The ACS is expected to open up new capability for discovery, especially of the early universe. The four images are evidence of the ACS' capability to discover celestial objects far beyond the reach of currently available instruments, and that too in a fraction of the time. It will enable the deepest images of the universe for the foreseeable future, until 2010 when the Hubble Project will come to an end and its successor, the next generation space telescope (NGST), trains its 8 metre diameter mirror (as against Hubble's 2.4 m) from a vantage point 1.5 million km from the earth (as against Hubble's orbit 600 km above) to catch the first light of the universe. The ACS has taken astronomers to the 'twilight zone' period when galaxies were just beginning to form out of the blackness following the cooling of the universe after the big bang.

The ACS is a camera of superlatives. It is expected to go beyond the sensitivity range of the largest ground-based telescope eventually to see the faintest of objects. It delivers a panoramic and high resolution image with an amazing 16 million picture elements per snapshot. A typical digital camera delivers two to four megapixels. The camera, which was designed at JHU and built by Ball Aerospace Technologies, is a phone booth-sized instrument and comprises three different cameras operating in three specialised channels: the wide field channel, the high resolution channel (with a smaller field of view) and the solar blind channel (which is sensitive to ultra-violet rays). The camera is equipped with a coronagraph (which is four to six times better than the existing imaging spectrograph) which blocks out the glare of quasars and stars so that fainter objects near them become observable. The wide wavelength range and its three modes of operation make the ACS a very versatile camera.

The ACS can survey a field on the sky twice as large as that was covered in the legendary hubble deep field (HDF) surveys of 1995, to the same exposure depth, three to four times faster than the HST's workhorse camera that took the HDF, the wide field and planetary camera 2 (WFPC2). A deep "core sample" from the "twilight zone" period had taken about 10 days of dedicated observations with WFPC2 whereas the ACS would take less than three days. The ACS is expected to become Hubble's new workhorse. It is sensitive to wavelengths ranging from the ultra-violet to the far infrared (115-1050 nanometre).
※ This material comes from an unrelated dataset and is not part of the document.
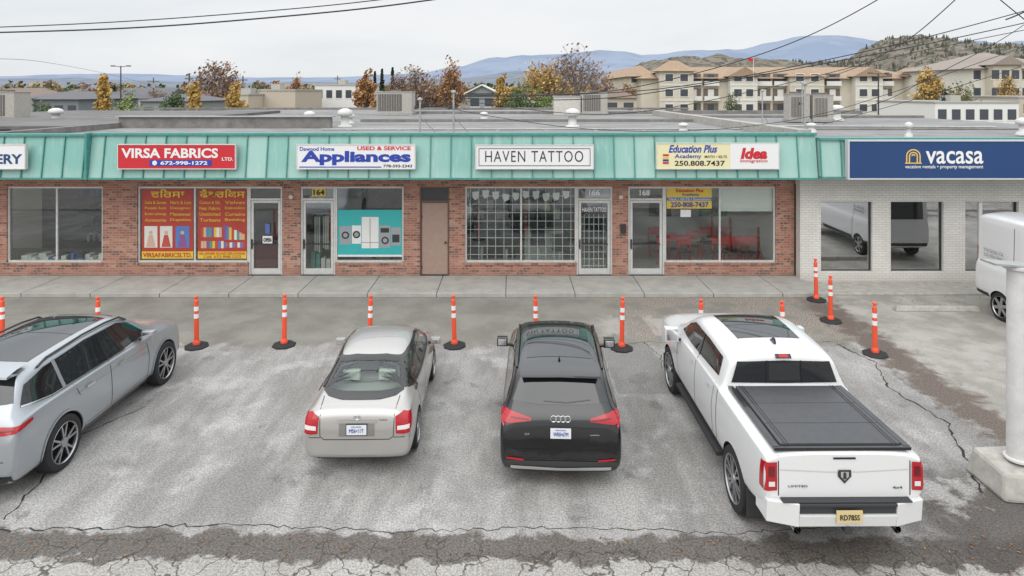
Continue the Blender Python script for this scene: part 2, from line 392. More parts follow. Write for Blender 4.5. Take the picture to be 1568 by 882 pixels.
b.box(FX(400),FX(430),WY+1.2,WY+2,z0,z0+1.0,cols[5]); b.box(FX(385),FX(440),iy-.3,iy-.05,z0+.2,z0+2.2,cols[0])
for i in range(3): b.box(FX(525+i*30),FX(550+i*30),WY+2,WY+2.7,z0,z0+1.6,white)
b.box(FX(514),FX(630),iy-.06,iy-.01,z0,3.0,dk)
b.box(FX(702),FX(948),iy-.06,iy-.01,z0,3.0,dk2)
b.box(FX(725),FX(790),WY+2.2,WY+3,z0,z0+.8,cols[6]); b.box(FX(805),FX(870),WY+1.9,WY+2.6,z0,z0+1.0,cols[3])
for i in range(9): 
    xx=FX(722+i*17); b.box(xx,xx+.24,iy-.1,iy-.061,1.2+.3*(i%2),1.6+.3*(i%2),random.choice([cols[7],cols[6],cols[2],cols[3]]))
for (px,yy,hh) in ((735,1.2,1.1),(775,1.5,.9),(826,1.0,1.2),(862,1.4,.8)):
    b.cyl((FX(px),WY+yy,z0),(FX(px),WY+yy,z0+hh*.6),.05,.05,alu,8); b.box(FX(px)-.25,FX(px)+.25,WY+yy-.2,WY+yy+.2,z0+hh*.6,z0+hh*.72,cols[6]); b.box(FX(px)-.22,FX(px)+.22,WY+yy+.15,WY+yy+.22,z0+hh*.72,z0+hh*1.2,cols[6])
b.obj('shop_goods',mall,bevel=.01)
b=MB(); rm=mat('chair_red',(.5,.03,.03),.5); tb=mat('table_top',(.42,.3,.18),.5)
for i,(px,yy) in enumerate([(1030,.8),(1048,1.2),(1063,.7),(1120,.8),(1134,.75),(1148,.8),(1162,.75),(1174,.8),(1030,2.2),(1120,2.2),(1150,2.3),(1088,1.6)]):
    cx=FX(px);cy=WY+.3+yy
    for ax in (-.2,.2):
        for ay in (-.2,.2): b.cyl((cx+ax,cy+ay,z0),(cx+ax,cy+ay,z0+(.95 if ay>0 else .45)),.018,.018,rm,6)
    b.box(cx-.22,cx+.22,cy-.22,cy+.2,z0+.44,z0+.48,cols[6]); b.box(cx-.22,cx+.22,cy+.19,cy+.22,z0+.7,z0+.95,rm)
b.box(FX(1040),FX(1095),WY+1.6,WY+2.3,z0+.72,z0+.76,tb)
b.box(FX(1110),FX(1180),WY+1.7,WY+2.2,z0+.72,z0+.76,tb)
b.box(FX(952),FX(1210),iy-.04,iy-.01,z0,3.0,mat('mid_wall',(.55,.54,.52),.8))
b.box(FX(1030),FX(1070),iy-.08,iy-.041,1.3,2.1,dk); b.box(FX(1120),FX(1170),iy-.07,iy-.041,1.3,2.0,cols[4])
b.box(FX(1106),FX(1186),WY+.16,WY+.17,FZ(325),zt-.06,mat('blind',(.75,.74,.7),.8))
b.obj('classroom_furniture',mall)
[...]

The ACS image of the Tadpole Galaxy reflects the dramatic gains over WFPC2 resulting from doubling area and resolution and demonstrates a five-fold improvement in sensitivity. The image brought an unexpected bonus in the form of the spectacular backdrop of an enormous number of galaxies - over 6,000 - like a wallpaper pattern beyond the Tadpole. It resembles a galaxy-filled HDF image taken by the HST in 1995. The difference, however, is that the ACS image was taken in one-twelfth the time taken by the original HDF. In fact, in blue light it shows even fainter objects than the HDF. The number of galaxies seen in the field of view is about twice the number in the HDF. Like the HDF, the ACS image stretches back to nearly the origins of time and contains a variety of shapes that are snapshots of galaxies throughout the universe's 13 billion-year evolution. The ACS images are so sharp that astronomers can identify "building blocks" of galaxies, colliding galaxies and extremely distant galaxies in the field - a superb sampler of galaxies.

Servicing Mission SM3B was the fourth one to the HST, the third having been split into two. SM3A was conducted in December 1999. During the five most challenging spacewalks, or extra vehicular activities (EVAs), over an 11-day mission, the crew of seven astronauts upgraded the HST with the ACS, a new power unit and new rigid solar arrays (which together now generate 27 per cent more electric power) and an experimental cooling unit - cryocooler - for an infrared camera called near infrared camera and multi-object spectrometer (NICMOS). The new high-tech mechanical "refrigerator" pumped the heat out of the interior of NICMOS, achieving the target temperature for neon gas passing through the instrument of 700Kelvin (- 2030C). The temperature is now maintained within a few hundredths of a degree. The resuscitated NICMOS, with its new phase of self-regulated operation, is being checked out, and by early June the first infrared images taken with NICMOS since 1998 are expected to be released. Earlier, the instrument was being cooled by rapidly depleting blocks of solid nitrogen ice. According to the Space Telescope Science Institute (STScI), the telescope has been operating superbly since March after its refurbishing during SM3B.